Riding Out the Storm and Caring for Folks
When my oldest son Luke was a little boy, about two or so, we went to a friend’s house for a picnic. They had a basketball hoop and Luke was hooked. He wanted to get the big basketball through the hoop. Of course, the ball was about half his size and the hoop, designed for adults, was very high up. I tried to teach Luke to throw the basketball-no luck at his age. I tried to teach him to do the Granny throw, you know, the one where you heave it up from your knees-even that only got the ball about one eighth of the way to the basket. I tried to see if I could adjust the pole and bring the basket down closer to Luke but it wouldn’t budge.
Then my friend came over. He is over six feet. He took Luke in his arms while Luke clutched the basketball. He held Luke high up and Luke was able to thrust the ball into the hoop. He was elated, clapping and he said proudly, “I did it all by myself!!”
“I did it all by myself!”
Most of the Old Testament is about God convincing us that we cannot do it all by ourselves. Strange that human beings need convincing but we do. We seem to be prone to think that we can get that ball through the hoop of life and make our lives work right. We seem to think that we have the capacity to make ourselves happy. We are simply, perpetually deluded into thinking we can make it on our own. We forget how small we are, how helpless.
Take this storm. We have great technology. We can see it coming. We talk about winds and categories and zones. This front and that front. We understand meteorology and physics. We are so darned smart. But we still can’t make the storm do what we want. We are still like Luke at 2, only getting the ball one eighth of the way to the hoop.
I don’t know about you but I have been feeling a bit powerless lately. It’s a strange feeling, this jittery anxiety, as if something bad is coming and I am not exactly sure when or if I am ready.
Evacuate. Stay put. Board up your windows. Don’t bother. Check your zone. Stock up on water. It’s coming this way, no that way. 175 mile per hour winds. No 80 miles per hour. It’s coming this direction. Hurry up and wait.
Being able to see the weather far away but not knowing how to predict its behavior makes for a strange kind of atmosphere. We wait for Hurricane Irma in all her glory and we have no idea what kind if devastation she will cause. No idea.
We are as helpless as we were in the time of Moses. But we do have advanced notice.
Back in the time of Moses, whole villages would die with no notice. Storms would ravage towns and no one knew they were coming. People would starve. God did this but people had to figure out why. They had to figure out how to stay alive. So God told Moses to put the blood of the lamb on their doorposts and God would pass over and their first born sons would live. God would tell them what to do and if they obeyed God’s instructions correctly, they would survive. The goal was survival.

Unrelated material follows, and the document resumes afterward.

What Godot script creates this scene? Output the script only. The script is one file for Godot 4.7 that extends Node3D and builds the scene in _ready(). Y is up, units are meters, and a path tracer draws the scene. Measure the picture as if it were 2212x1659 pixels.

If God loves you and if you obey God’s commandments, you will live a long life-that is the premise of much of the Old Testament.
But we are not a people of just the Old Testament. We are Jesus people. And Jesus did not survive. Jesus died. He died publicly and brutally. He died to show us that mere survival is not the point. There are things that are much more important.
The purpose of this life for the Christian is not just to stay alive but it is more than that. For us, during this storm, it is not so important where you go or if you stay or whether or not you board up your windows or put blood on the doorframe. What matters is something else entirely. What matters is the choices you make and how you treat those around you. What matters is how you choose to live the days that you are given. Not how long they are but how you live.
Let me say that again, for people who follow Jesus, it is not so much how long you live but HOW you live. It is not important so much how long to live but HOW you live.
Whatever you bind on earth will be bound in heaven. Your relationships, your choices-they are important. More important than your plans to evacuate or not. Your words to your loved ones, your tone of voice, your choice to forgive-these are essential. These things make up your mark, the person you chose to be- your slam dunk.
The work of the Christian happens when you help someone else. It is the man who leaves $1000 anonymously at the door of a safe hotel so that people who can’t afford a room can be housed safely. It is the man who spends his afternoon boarding up his neighbor’s house, the woman who delivers food to her friends. It is you and I looking to serve each other.
How you live is what is important to God. The choices that you make within the realm of what is possible. That is God’s will for us.
God is lifting you up so that your life can become something more than just survival. Let God hold you. Let God lift you. See where those arms lead you. And then throw that ball! High into the air and do all that you can to love this crazy mixed up world and the people in it.
Our work will begin in earnest after this storm is over. When much of Florida will need us. Rest now. Be ready to be Christ’s hands and feet in the world soon. When the winds die down, we will have much to do.